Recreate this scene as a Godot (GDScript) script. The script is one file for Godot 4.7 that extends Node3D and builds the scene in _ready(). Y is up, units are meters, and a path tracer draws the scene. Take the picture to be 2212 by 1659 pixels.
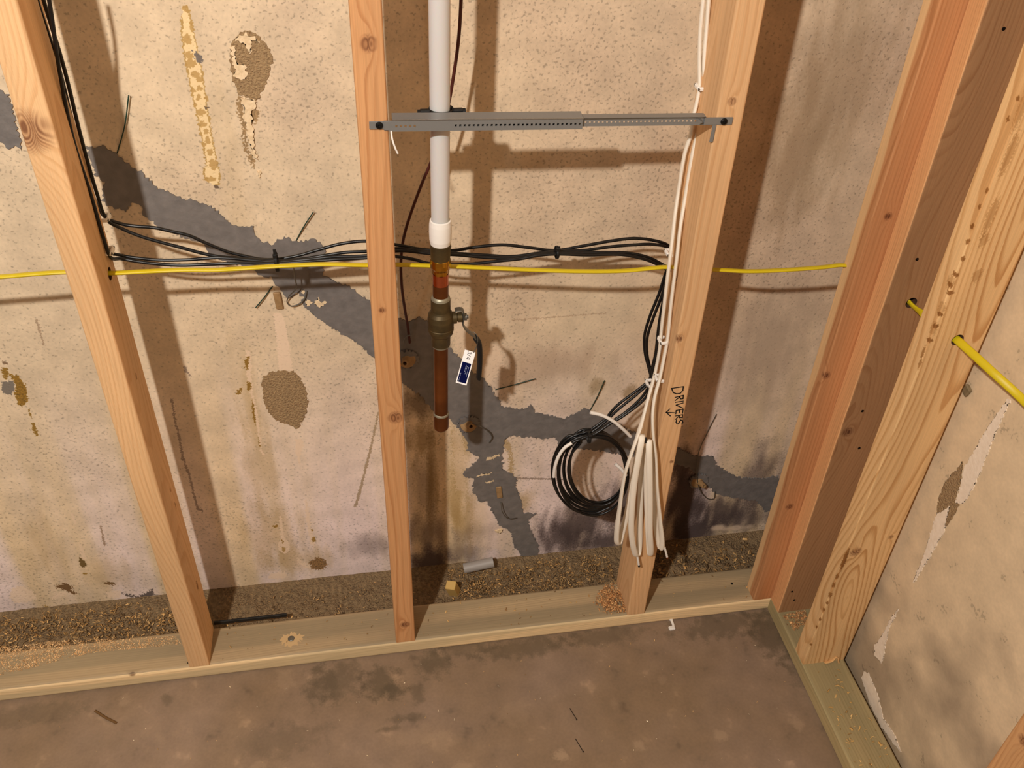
extends Node3D
# A corner of an unfinished basement: wood framing in front of patched concrete. Metres, y up; z = 0 is the front face of the framing along the back wall.

const BACK := -0.2047        # face of the back concrete wall
const SIDE := 0.9393        # face of the right concrete wall
const CORNER := 0.8363    # inner edge of the right bottom plate
const TOP := 2.44
const D := 0.089
const W := 0.038

var M := {}
var used := {}
var rng := RandomNumberGenerator.new()
var nz := FastNoiseLite.new()

func _ready():
	# ---------- camera, sky, light, exposure ----------
	var cam := Camera3D.new(); cam.name = "camera"; add_child(cam)
	cam.fov = 45.6819
	cam.position = Vector3(0.0415, 1.569, 1.1118)
	cam.rotation = Vector3(-0.6696, -0.1939, 0.0435)
	cam.near = 0.02
	var env := Environment.new()
	env.background_mode = Environment.BG_COLOR
	env.background_color = Color(0, 0, 0)
	env.tonemap_mode = Environment.TONE_MAPPER_LINEAR
	env.tonemap_exposure = 1.0
	env.sdfgi_enabled = true; env.ssao_enabled = true; env.ssil_enabled = true
	var we := WorldEnvironment.new(); we.name = "environment"; we.environment = env; add_child(we)
	bulb("ceiling_bulb", Vector3(-0.56, 2.2, 1.46), 4.0, "bare round lamp hanging above and left of the camera")
	bulb("ceiling_bulb", Vector3(-2.3, 2.2, 2.6), 0.5, "added fill lamp out of view, farther out in the basement room")  # unseen bulb added for ambient fill
	# ---------- materials, setting, things ----------
	rng.seed = 7
	nz.seed = 5; nz.noise_type = FastNoiseLite.TYPE_SIMPLEX_SMOOTH; nz.fractal_type = FastNoiseLite.FRACTAL_NONE; nz.frequency = 1.0
	materials()
	setting()
	framing()
	wall_marks()
	pipe()
	bracket()
	cables()
	white_cables()
	small_things()
	debris()

func bulb(called: String, at: Vector3, energy: float, label: String):
	var o := thing(called, label, "lamp", at)
	var gm := StandardMaterial3D.new(); gm.albedo_color = Color(1, 0.95, 0.85); gm.emission_enabled = true; gm.emission = Color(1.0, 0.85, 0.65); gm.emission_energy_multiplier = 6.0
	var st := begin()
	lathe(st, Vector3(0, 0, 0), [Vector2(0.001, -0.034), Vector2(0.018, -0.029), Vector2(0.03, -0.012), Vector2(0.032, 0.004), Vector2(0.026, 0.022), Vector2(0.015, 0.04), Vector2(0.013, 0.05)], 24)
	part(st, "glass_bulb", gm, o)
	var sm := StandardMaterial3D.new(); sm.albedo_color = Color(0.85, 0.83, 0.78); sm.roughness = 0.5
	st = begin()
	lathe(st, Vector3(0, 0, 0), [Vector2(0.013, 0.05), Vector2(0.022, 0.052), Vector2(0.024, 0.1), Vector2(0.05, 0.11), Vector2(0.05, TOP - at.y), Vector2(0.001, TOP - at.y)], 24)
	part(st, "socket", sm, o)
	var l := OmniLight3D.new(); l.name = "glow"; o.add_child(l)
	l.light_color = Color(1.0, 0.97, 0.935); l.light_energy = energy; l.light_size = 0.03; l.omni_range = 12.0; l.omni_attenuation = 2.0; l.shadow_enabled = true

# ---------- naming ----------
func numbered(called: String) -> String:
	var k: int = used.get(called, 0); used[called] = k + 1
	return called if k == 0 else "%s_%03d" % [called, k]

func thing(called: String, label: String, category: String, at := Vector3.ZERO, group := "") -> Node3D:
	var o := Node3D.new(); o.name = numbered(called); add_child(o); o.position = at
	tag(o, label, category, group); return o

func tag(o: Node, label: String, category: String, group := ""):
	o.set_meta("label", label); o.set_meta("category", category)
	if group != "": o.set_meta("group", group)

func part(st: SurfaceTool, called: String, m: Material, parent: Node) -> MeshInstance3D:
	var o := MeshInstance3D.new(); o.mesh = st.commit(); o.name = called; o.material_override = m
	if parent == self: o.name = numbered(called)
	parent.add_child(o, true); return o

func struct(st: SurfaceTool, called: String, m: Material) -> MeshInstance3D:
	var o := part(st, called, m, self); o.set_meta("kind", "structure"); return o

# ---------- mesh helpers ----------
func begin() -> SurfaceTool:
	var st := SurfaceTool.new(); st.begin(Mesh.PRIMITIVE_TRIANGLES); return st

func tri(st: SurfaceTool, a: Vector3, b: Vector3, c: Vector3, na: Vector3, nb: Vector3, nc: Vector3, ua := Vector2.ZERO, ub := Vector2.ZERO, uc := Vector2.ZERO):
	if (c - a).cross(b - a).dot(na + nb + nc) < 0.0:
		var t := b; b = c; c = t
		t = nb; nb = nc; nc = t
		var u := ub; ub = uc; uc = u
	st.set_normal(na); st.set_uv(ua); st.add_vertex(a)
	st.set_normal(nb); st.set_uv(ub); st.add_vertex(b)
	st.set_normal(nc); st.set_uv(uc); st.add_vertex(c)

func quad(st: SurfaceTool, a: Vector3, b: Vector3, c: Vector3, d: Vector3, nn: Vector3, ua := Vector2.ZERO, ub := Vector2.ZERO, uc := Vector2.ZERO, ud := Vector2.ZERO):
	tri(st, a, b, c, nn, nn, nn, ua, ub, uc); tri(st, a, c, d, nn, nn, nn, ua, uc, ud)

func box(st: SurfaceTool, c: Vector3, s: Vector3, b := Basis.IDENTITY):
	var h := s / 2.0
	for ax in 3:
		for sg in [-1.0, 1.0]:
			var nn := Vector3.ZERO; nn[ax] = sg
			var u := Vector3.ZERO; u[(ax + 1) % 3] = h[(ax + 1) % 3]
			var v := Vector3.ZERO; v[(ax + 2) % 3] = h[(ax + 2) % 3]
			var o: Vector3 = nn * h[ax]
			quad(st, c + b * (o - u - v), c + b * (o + u - v), c + b * (o + u + v), c + b * (o - u + v), b * nn)

# a chamfered box
func cbox(st: SurfaceTool, c: Vector3, s: Vector3, r: float, b := Basis.IDENTITY):
	var h := s / 2.0
	var sg := [-1.0, 1.0]
	for ax in 3:
		var i := (ax + 1) % 3; var j := (ax + 2) % 3
		for a in sg:
			var q := []
			for k in [[-1, -1], [1, -1], [1, 1], [-1, 1]]:
				var v := Vector3.ZERO; v[ax] = a * h[ax]; v[i] = k[0] * (h[i] - r); v[j] = k[1] * (h[j] - r); q.append(c + b * v)
			var nn := Vector3.ZERO; nn[ax] = a
			quad(st, q[0], q[1], q[2], q[3], b * nn)
		for a in sg:
			for d in sg:
				var q := []
				for k in [[0, -1], [0, 1], [1, 1], [1, -1]]:
					var v := Vector3.ZERO
					v[i] = a * (h[i] - (r if k[0] == 0 else 0.0)); v[j] = d * (h[j] - (r if k[0] == 1 else 0.0)); v[ax] = k[1] * (h[ax] - r); q.append(c + b * v)
				var nn := Vector3.ZERO; nn[i] = a; nn[j] = d
				quad(st, q[0], q[1], q[2], q[3], b * nn.normalized())
	for x in sg:
		for y in sg:
			for z in sg:
				var sv := Vector3(x, y, z)
				var a := sv * (h - Vector3(0, r, r)); var d := sv * (h - Vector3(r, 0, r)); var e := sv * (h - Vector3(r, r, 0))
				var nn := b * sv.normalized()
				tri(st, c + b * a, c + b * d, c + b * e, nn, nn, nn)

# a turned profile (radius, height) about an axis
func lathe(st: SurfaceTool, c: Vector3, prof: Array, segs: int, b := Basis.IDENTITY):
	for i in prof.size() - 1:
		var p0: Vector2 = prof[i]; var p1: Vector2 = prof[i + 1]
		var d := p1 - p0
		if d.length() < 1e-6: continue
		var nn := Vector2(d.y, -d.x).normalized()
		if prof[0].y > prof[-1].y: nn = -nn
		for k in segs:
			var a := TAU * k / segs; var e := TAU * (k + 1) / segs
			var ca := Vector3(cos(a), 0, sin(a)); var ce := Vector3(cos(e), 0, sin(e))
			var na := b * (ca * nn.x + Vector3(0, nn.y, 0)); var ne := b * (ce * nn.x + Vector3(0, nn.y, 0))
			var A := c + b * (ca * p0.x + Vector3(0, p0.y, 0)); var B := c + b * (ce * p0.x + Vector3(0, p0.y, 0))
			var C := c + b * (ce * p1.x + Vector3(0, p1.y, 0)); var E := c + b * (ca * p1.x + Vector3(0, p1.y, 0))
			var u0 := float(k) / segs; var u1 := float(k + 1) / segs
			tri(st, A, B, C, na, ne, ne, Vector2(u0, p0.y), Vector2(u1, p0.y), Vector2(u1, p1.y))
			tri(st, A, C, E, na, ne, na, Vector2(u0, p0.y), Vector2(u1, p1.y), Vector2(u0, p1.y))

func basis_y(d: Vector3) -> Basis:
	d = d.normalized()
	var x := d.cross(Vector3(0, 0, 1) if absf(d.z) < 0.9 else Vector3(1, 0, 0)).normalized()
	return Basis(x, d, x.cross(d))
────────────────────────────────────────
Exercise instructions> Report each line of the material above where the word "extends" appears.

Answer below>
Recreate this scene as a Godot (GDScript) script. The script is one file for Godot 4.7 that extends Node3D and builds the scene in _ready(). Y is up, units are meters, and a path tracer draws the scene. Take the picture to be 2212 by 1659 pixels.
extends Node3D